How could that be? Commendably, Ars Technica dug into the Note 3's system files and discovered one called "DVFSHelper.java", which contains a list of benchmarking apps.
If the system detects that one of a hard-coded list of apps is running, it turbo-charges the graphics processing unit (GPU), yielding that 20% boost. Then when the test is over, it scales it right back, because turbo-charging uses up the battery.
To prove this, the Ars team took the code from a benchmark called Geekbench and tweaked how it would present itself to the system. "Stealthbench", as they christened it, was the same benchmarking code, yet the Note 3's GPU didn't turbo-charge. No 20% boost – just the same performance as the LG.

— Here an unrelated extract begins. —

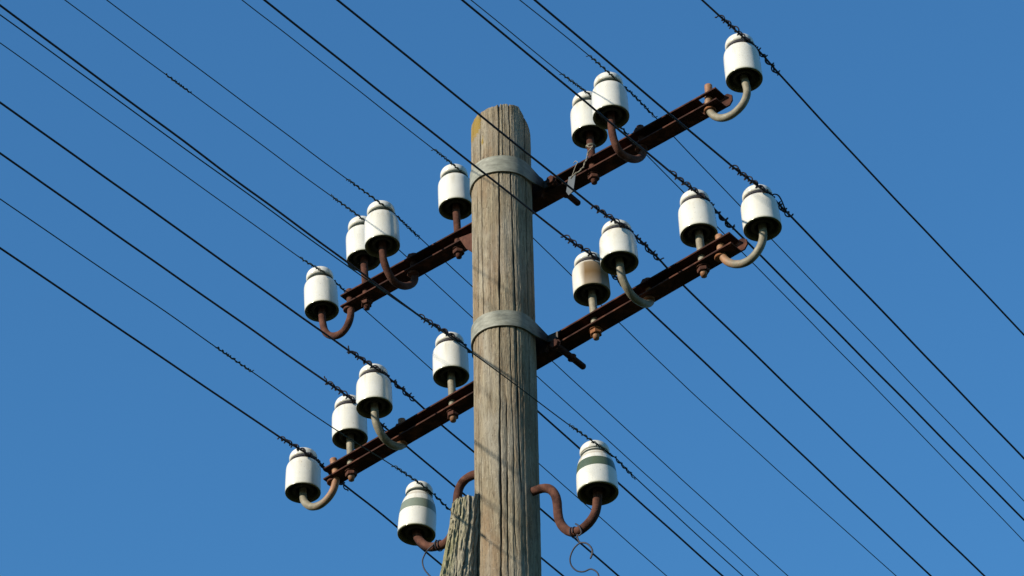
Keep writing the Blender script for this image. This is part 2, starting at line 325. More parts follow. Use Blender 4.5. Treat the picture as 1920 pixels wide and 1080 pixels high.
# ------------------------------------------------------------------ object helpers
def link(name, me, parent=None, mat=None, smooth=True):
    o = bpy.data.objects.new(name, me); COL.objects.link(o)
    if parent is not None: o.parent = parent
    if mat: me.materials.append(mat)
    if smooth: me.polygons.foreach_set('use_smooth', [True] * len(me.polygons))
    return o
def empty(name, M, label, cat, group=None):
    o = bpy.data.objects.new(name, None); COL.objects.link(o); o.matrix_world = M
    o.empty_display_size = 0.05
    return tag(o, label, cat, group)
def tag(o, label, cat=None, group=None):
    o['label'] = label
    if cat: o['category'] = cat
    if group: o['group'] = group
    return o
class MB:
    def __init__(s): s.v = []; s.f = []; s.a = []
    def add(s, vs, fs, att=None):
        n = len(s.v); s.v += [tuple(v) for v in vs]; s.f += [tuple(i + n for i in f) for f in fs]
        s.a += att if att is not None else [0.0] * len(vs)
        return s
    def mesh(s, name, attname=None, T=None):
        me = bpy.data.meshes.new(name)
        vs = s.v if T is None else [tuple(T @ Vector(v)) for v in s.v]
        me.from_pydata(vs, [], s.f); me.update()
        if attname:
            at = me.attributes.new(attname, 'FLOAT', 'POINT'); at.data.foreach_set('value', s.a)
        return me
    def box(s, o, e1, e2, e3, r1, r2, r3):
        P = [o + e1 * r1[i] + e2 * r2[j] + e3 * r3[k] for i in (0, 1) for j in (0, 1) for k in (0, 1)]
        return s.add(P, [(0, 1, 3, 2), (4, 6, 7, 5), (0, 4, 5, 1), (2, 3, 7, 6), (0, 2, 6, 4), (1, 5, 7, 3)])
    def prism(s, o, e1, e2, e3, poly, r3):
        n = len(poly); P = [o + e1 * p[0] + e2 * p[1] + e3 * r for r in r3 for p in poly]
        F = [tuple(range(n - 1, -1, -1)), tuple(range(n, 2 * n))] + [(i, (i + 1) % n, n + (i + 1) % n, n + i) for i in range(n)]
        return s.add(P, F)
    def tube(s, pts, r, seg=10, att=None, cap=True):
        pts = [Vector(p) for p in pts]; n = len(pts)
        rr = r if hasattr(r, '__len__') else [r] * n
        T = [(pts[min(i + 1, n - 1)] - pts[max(i - 1, 0)]).normalized() for i in range(n)]
        u = T[0].orthogonal().normalized(); V = []; F = []; at = []
        for i in range(n):
            u = (u - T[i] * u.dot(T[i])).normalized(); w = T[i].cross(u)
            for k in range(seg):
                a = 2 * math.pi * k / seg
                V.append(pts[i] + (u * math.cos(a) + w * math.sin(a)) * rr[i]); at.append(att[i] if att else 0.0)
        for i in range(n - 1):
            for k in range(seg):
                k2 = (k + 1) % seg
                F.append((i * seg + k, i * seg + k2, (i + 1) * seg + k2, (i + 1) * seg + k))
        if cap:
            F.append(tuple(range(seg - 1, -1, -1))); F.append(tuple((n - 1) * seg + k for k in range(seg)))
        return s.add(V, F, at)
    def lathe(s, prof, seg=64):
        V = []; F = []; n = len(prof)
        for r, h in prof:
            for k in range(seg):
                a = 2 * math.pi * k / seg; V.append((r * math.cos(a), r * math.sin(a), h))
        for i in range(n - 1):
            for k in range(seg):
                k2 = (k + 1) % seg; F.append((i * seg + k, i * seg + k2, (i + 1) * seg + k2, (i + 1) * seg + k))
        return s.add(V, F)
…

Samsung has pulled this trick before with built-in lists of benchmark apps for its Galaxy S4, which yielded similar 20% speedups.
When queried, the company insisted: "It is not true that Samsung did benchmark boost. The Galaxy Note 3 maximises its CPU/GPU frequencies when running features that demand substantial performance and it was not an attempt to exaggerate particular benchmarking results."
So how, I asked, did it explain the difference in performance between Geekbench and Stealthbench? This provoked a very long silence (so long it's still unbroken, days later, as I write).
Unsurprising, really. The obvious interpretation is that Samsung is gaming benchmarks to rank highly on sites that use them.
Not that it's the only company doing this; Anandtech, a site where you could get the (wrong) impression that benchmarks are the only reason to own a gadget, showed that lots of Android companies do this; Samsung just happens to have a bigger list of benchmarks for which it ramps up the GPU or central processor to give a "better" result.
What a lot of pointless effort. For the average user – most all of us – benchmarks are essentially useless, because they don't tell you about the actual experience of using the device. Android handset CPUs used to benchmark ahead of Apple's iPhones. Yet reviewers kept reporting that scrolling and screen operations on Android was "laggy" or "jerky" — and smooth on the iPhone.
Why? Because Apple's software prioritised reacting to user input (the finger "pushing" a list). The processor might run slower, but the software prioritised the user – not other processes. And aren't we usually the most important process around a gadget?
Eventually, Google began Project Butter to deal with the problem of jerky list scrolling – though it took until June 2012 to release it (and more than half of Android devices in use still don't run the Android version that introduced Butter).
Benchmarks are easily fooled – and unreliable. Don't trust them. Ask what the device is like to use instead.